Below are some records. Copy every line in them that holds "Blender".
##############################
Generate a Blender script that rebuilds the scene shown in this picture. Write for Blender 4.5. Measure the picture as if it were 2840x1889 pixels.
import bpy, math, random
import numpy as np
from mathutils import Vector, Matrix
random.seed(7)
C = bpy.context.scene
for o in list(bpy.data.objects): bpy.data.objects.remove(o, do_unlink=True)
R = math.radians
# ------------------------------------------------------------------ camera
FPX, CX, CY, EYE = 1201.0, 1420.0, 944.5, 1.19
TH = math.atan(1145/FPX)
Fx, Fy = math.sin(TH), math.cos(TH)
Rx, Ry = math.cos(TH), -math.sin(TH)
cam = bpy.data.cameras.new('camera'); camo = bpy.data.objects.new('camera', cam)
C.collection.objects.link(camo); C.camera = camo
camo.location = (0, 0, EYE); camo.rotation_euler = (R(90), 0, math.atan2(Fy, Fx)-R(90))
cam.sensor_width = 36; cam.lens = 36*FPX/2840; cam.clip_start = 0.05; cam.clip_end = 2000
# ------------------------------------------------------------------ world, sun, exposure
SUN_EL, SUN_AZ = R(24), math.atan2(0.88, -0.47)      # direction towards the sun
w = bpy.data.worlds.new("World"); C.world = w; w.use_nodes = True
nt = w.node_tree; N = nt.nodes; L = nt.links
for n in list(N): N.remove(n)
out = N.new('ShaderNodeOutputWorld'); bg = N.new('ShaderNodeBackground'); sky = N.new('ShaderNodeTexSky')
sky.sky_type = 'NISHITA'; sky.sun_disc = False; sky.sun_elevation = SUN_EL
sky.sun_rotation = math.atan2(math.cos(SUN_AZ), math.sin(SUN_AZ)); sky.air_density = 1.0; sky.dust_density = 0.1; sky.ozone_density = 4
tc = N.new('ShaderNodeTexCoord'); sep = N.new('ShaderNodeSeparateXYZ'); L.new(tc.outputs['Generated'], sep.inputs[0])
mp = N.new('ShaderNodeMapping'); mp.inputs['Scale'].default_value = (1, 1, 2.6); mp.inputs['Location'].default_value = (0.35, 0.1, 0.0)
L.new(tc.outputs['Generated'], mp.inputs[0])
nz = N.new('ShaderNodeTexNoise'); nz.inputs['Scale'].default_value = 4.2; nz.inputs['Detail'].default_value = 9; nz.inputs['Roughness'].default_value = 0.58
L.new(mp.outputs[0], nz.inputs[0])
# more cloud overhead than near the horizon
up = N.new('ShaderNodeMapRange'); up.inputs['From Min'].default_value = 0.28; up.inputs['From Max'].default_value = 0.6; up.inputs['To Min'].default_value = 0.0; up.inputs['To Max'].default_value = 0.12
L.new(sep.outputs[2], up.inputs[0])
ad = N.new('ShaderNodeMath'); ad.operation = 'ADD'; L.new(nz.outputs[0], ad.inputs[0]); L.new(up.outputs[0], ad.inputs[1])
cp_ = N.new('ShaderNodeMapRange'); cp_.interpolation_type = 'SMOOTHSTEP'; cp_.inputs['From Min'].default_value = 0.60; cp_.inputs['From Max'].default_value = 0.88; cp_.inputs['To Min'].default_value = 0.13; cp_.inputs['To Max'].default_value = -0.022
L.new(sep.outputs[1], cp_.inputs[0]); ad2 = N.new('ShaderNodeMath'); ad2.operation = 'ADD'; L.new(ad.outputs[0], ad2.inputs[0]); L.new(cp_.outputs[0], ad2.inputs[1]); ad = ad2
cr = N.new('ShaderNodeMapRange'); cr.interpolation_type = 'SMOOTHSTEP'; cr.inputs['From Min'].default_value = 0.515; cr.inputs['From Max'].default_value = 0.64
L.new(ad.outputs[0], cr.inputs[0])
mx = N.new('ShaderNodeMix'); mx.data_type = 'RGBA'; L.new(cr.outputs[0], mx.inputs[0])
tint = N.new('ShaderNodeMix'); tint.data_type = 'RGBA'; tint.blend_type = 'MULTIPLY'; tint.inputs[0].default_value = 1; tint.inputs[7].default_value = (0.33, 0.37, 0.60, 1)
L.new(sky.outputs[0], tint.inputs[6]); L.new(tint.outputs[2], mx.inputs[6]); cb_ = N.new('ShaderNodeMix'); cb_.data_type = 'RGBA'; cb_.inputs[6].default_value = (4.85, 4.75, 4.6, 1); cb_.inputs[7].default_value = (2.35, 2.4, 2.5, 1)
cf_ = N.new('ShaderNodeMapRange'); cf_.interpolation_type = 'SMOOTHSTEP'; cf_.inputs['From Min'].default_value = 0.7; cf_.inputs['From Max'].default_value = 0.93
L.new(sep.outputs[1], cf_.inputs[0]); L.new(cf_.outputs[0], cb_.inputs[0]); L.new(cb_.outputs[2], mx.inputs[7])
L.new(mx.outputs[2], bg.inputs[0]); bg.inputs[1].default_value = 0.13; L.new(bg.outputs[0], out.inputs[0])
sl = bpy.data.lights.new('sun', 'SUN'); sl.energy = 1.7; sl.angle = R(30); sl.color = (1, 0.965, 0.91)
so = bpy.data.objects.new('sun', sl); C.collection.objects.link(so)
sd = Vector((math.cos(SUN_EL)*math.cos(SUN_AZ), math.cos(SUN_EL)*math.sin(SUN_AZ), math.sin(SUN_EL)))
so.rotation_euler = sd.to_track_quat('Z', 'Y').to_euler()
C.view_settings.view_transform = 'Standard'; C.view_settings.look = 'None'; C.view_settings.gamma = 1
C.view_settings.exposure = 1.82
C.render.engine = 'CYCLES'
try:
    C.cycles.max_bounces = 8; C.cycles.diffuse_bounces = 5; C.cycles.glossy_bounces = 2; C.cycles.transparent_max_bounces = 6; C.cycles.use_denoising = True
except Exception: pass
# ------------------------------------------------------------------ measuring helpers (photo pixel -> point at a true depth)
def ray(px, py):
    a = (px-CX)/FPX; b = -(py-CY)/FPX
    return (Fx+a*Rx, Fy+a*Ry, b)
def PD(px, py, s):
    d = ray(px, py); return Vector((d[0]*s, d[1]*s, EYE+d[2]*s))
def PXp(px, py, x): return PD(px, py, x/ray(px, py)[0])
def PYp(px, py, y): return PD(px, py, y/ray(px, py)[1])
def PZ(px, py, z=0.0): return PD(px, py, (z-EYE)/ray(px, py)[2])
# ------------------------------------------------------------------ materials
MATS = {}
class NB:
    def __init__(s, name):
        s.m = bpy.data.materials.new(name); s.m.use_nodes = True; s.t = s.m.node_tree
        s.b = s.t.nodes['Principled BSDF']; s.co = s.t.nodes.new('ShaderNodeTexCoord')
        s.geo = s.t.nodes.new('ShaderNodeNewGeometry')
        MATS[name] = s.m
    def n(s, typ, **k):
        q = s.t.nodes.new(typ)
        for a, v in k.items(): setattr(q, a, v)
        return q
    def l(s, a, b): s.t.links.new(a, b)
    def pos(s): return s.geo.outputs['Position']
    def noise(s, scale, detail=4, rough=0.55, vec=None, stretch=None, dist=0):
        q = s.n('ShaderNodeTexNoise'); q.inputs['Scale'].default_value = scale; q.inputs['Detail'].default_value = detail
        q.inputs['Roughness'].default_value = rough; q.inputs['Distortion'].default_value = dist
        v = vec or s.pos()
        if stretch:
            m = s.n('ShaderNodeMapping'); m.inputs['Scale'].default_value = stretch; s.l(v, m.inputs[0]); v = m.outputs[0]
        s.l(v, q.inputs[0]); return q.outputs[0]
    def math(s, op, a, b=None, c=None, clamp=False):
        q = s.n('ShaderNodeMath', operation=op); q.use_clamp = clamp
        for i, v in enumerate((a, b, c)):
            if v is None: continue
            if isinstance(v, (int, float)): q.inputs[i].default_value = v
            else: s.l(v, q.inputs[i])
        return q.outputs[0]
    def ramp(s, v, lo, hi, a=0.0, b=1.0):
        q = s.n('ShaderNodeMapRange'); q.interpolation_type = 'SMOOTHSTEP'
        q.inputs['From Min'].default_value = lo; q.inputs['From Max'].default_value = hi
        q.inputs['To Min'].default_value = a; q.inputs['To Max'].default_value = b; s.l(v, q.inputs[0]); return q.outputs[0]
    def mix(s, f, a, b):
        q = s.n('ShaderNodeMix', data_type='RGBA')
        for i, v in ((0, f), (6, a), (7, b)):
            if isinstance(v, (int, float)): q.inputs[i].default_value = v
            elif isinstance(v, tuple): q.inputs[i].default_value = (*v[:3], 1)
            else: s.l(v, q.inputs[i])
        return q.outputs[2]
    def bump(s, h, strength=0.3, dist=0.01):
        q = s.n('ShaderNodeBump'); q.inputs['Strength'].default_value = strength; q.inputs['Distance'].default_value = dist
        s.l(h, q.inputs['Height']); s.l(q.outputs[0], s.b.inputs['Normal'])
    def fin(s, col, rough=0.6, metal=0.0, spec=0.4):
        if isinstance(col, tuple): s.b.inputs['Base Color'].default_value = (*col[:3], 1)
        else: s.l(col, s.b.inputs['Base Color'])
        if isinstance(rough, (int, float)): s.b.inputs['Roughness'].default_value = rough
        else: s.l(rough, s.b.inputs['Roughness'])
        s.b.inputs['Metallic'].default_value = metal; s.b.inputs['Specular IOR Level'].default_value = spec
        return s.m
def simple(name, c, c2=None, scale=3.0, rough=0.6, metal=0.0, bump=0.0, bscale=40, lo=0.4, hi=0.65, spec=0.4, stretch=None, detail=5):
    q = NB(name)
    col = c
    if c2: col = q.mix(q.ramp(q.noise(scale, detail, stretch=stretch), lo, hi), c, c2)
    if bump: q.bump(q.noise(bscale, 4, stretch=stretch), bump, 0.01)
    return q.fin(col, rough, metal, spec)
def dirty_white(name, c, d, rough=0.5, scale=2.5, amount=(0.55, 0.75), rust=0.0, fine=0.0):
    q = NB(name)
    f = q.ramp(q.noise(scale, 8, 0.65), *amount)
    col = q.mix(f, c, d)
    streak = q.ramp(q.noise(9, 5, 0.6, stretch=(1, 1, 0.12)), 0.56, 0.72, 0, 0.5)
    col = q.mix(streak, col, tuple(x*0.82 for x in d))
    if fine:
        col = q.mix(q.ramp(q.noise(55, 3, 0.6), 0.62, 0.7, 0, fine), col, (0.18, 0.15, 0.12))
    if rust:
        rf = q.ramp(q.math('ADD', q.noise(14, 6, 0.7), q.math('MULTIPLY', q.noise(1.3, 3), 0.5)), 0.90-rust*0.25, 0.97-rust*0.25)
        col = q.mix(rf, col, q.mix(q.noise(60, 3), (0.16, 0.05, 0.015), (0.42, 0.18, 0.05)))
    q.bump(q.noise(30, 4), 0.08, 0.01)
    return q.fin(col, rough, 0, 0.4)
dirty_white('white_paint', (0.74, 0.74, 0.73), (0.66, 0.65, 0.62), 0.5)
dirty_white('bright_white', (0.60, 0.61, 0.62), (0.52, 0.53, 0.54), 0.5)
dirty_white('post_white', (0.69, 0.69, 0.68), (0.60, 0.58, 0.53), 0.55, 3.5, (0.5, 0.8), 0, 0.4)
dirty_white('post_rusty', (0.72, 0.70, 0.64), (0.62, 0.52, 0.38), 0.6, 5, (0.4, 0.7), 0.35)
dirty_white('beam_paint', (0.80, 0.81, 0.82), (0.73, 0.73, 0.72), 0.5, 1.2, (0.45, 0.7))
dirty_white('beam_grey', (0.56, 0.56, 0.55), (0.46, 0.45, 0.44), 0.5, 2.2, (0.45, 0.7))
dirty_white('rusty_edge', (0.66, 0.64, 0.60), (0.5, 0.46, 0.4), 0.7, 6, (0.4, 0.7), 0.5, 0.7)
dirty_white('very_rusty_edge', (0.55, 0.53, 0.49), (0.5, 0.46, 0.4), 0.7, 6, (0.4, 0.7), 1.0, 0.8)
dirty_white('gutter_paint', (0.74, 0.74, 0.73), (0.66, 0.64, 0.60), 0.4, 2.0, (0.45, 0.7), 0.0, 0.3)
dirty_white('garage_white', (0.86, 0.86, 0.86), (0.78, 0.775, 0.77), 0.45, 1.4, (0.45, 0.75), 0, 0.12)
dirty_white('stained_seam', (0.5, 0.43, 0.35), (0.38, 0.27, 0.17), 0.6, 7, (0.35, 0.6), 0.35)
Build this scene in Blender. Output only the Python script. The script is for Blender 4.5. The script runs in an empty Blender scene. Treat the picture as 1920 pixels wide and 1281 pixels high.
##############################
### The output:
Generate a Blender script that rebuilds the scene shown in this picture. Write for Blender 4.5. Measure the picture as if it were 2840x1889 pixels.
Build this scene in Blender. Output only the Python script. The script is for Blender 4.5. The script runs in an empty Blender scene. Treat the picture as 1920 pixels wide and 1281 pixels high.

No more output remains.